What is required – Write out all the material exactly. Leave nothing out.

↓

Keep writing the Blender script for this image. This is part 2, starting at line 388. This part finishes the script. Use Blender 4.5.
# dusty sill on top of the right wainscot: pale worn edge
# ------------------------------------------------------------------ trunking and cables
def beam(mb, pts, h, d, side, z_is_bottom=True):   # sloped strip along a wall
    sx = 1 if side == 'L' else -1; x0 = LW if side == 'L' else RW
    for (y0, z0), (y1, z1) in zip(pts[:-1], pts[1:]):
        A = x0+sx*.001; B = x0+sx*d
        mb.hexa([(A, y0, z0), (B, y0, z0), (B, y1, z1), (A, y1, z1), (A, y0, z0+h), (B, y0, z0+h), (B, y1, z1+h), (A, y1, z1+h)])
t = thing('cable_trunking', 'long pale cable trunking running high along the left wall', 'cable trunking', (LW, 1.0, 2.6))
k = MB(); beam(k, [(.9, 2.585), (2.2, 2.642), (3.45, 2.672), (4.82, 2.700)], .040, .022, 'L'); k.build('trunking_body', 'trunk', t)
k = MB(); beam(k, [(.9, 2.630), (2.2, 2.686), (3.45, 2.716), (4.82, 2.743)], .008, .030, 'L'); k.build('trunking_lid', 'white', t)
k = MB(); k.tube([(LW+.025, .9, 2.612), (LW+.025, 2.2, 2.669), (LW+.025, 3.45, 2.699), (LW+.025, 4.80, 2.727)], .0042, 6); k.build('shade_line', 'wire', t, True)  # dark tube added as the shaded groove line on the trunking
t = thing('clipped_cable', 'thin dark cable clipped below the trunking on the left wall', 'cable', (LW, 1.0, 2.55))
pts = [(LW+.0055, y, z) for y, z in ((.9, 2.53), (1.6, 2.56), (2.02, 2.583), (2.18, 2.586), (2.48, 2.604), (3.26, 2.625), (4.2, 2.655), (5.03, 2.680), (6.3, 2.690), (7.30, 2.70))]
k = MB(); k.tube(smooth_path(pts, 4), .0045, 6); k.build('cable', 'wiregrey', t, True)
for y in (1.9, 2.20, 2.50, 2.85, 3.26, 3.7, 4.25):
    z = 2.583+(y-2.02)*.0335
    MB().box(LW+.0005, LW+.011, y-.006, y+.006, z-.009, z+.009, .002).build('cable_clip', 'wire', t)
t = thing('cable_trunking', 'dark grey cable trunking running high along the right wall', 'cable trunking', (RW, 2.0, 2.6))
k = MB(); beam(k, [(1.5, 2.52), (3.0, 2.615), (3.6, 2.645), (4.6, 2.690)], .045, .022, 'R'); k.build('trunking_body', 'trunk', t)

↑

Task result –
Keep writing the Blender script for this image. This is part 2, starting at line 388. This part finishes the script. Use Blender 4.5.
# dusty sill on top of the right wainscot: pale worn edge
# ------------------------------------------------------------------ trunking and cables
def beam(mb, pts, h, d, side, z_is_bottom=True):   # sloped strip along a wall
    sx = 1 if side == 'L' else -1; x0 = LW if side == 'L' else RW
    for (y0, z0), (y1, z1) in zip(pts[:-1], pts[1:]):
        A = x0+sx*.001; B = x0+sx*d
        mb.hexa([(A, y0, z0), (B, y0, z0), (B, y1, z1), (A, y1, z1), (A, y0, z0+h), (B, y0, z0+h), (B, y1, z1+h), (A, y1, z1+h)])
t = thing('cable_trunking', 'long pale cable trunking running high along the left wall', 'cable trunking', (LW, 1.0, 2.6))
k = MB(); beam(k, [(.9, 2.585), (2.2, 2.642), (3.45, 2.672), (4.82, 2.700)], .040, .022, 'L'); k.build('trunking_body', 'trunk', t)
k = MB(); beam(k, [(.9, 2.630), (2.2, 2.686), (3.45, 2.716), (4.82, 2.743)], .008, .030, 'L'); k.build('trunking_lid', 'white', t)
k = MB(); k.tube([(LW+.025, .9, 2.612), (LW+.025, 2.2, 2.669), (LW+.025, 3.45, 2.699), (LW+.025, 4.80, 2.727)], .0042, 6); k.build('shade_line', 'wire', t, True)  # dark tube added as the shaded groove line on the trunking
t = thing('clipped_cable', 'thin dark cable clipped below the trunking on the left wall', 'cable', (LW, 1.0, 2.55))
pts = [(LW+.0055, y, z) for y, z in ((.9, 2.53), (1.6, 2.56), (2.02, 2.583), (2.18, 2.586), (2.48, 2.604), (3.26, 2.625), (4.2, 2.655), (5.03, 2.680), (6.3, 2.690), (7.30, 2.70))]
k = MB(); k.tube(smooth_path(pts, 4), .0045, 6); k.build('cable', 'wiregrey', t, True)
for y in (1.9, 2.20, 2.50, 2.85, 3.26, 3.7, 4.25):
    z = 2.583+(y-2.02)*.0335
    MB().box(LW+.0005, LW+.011, y-.006, y+.006, z-.009, z+.009, .002).build('cable_clip', 'wire', t)
t = thing('cable_trunking', 'dark grey cable trunking running high along the right wall', 'cable trunking', (RW, 2.0, 2.6))
k = MB(); beam(k, [(1.5, 2.52), (3.0, 2.615), (3.6, 2.645), (4.6, 2.690)], .045, .022, 'R'); k.build('trunking_body', 'trunk', t)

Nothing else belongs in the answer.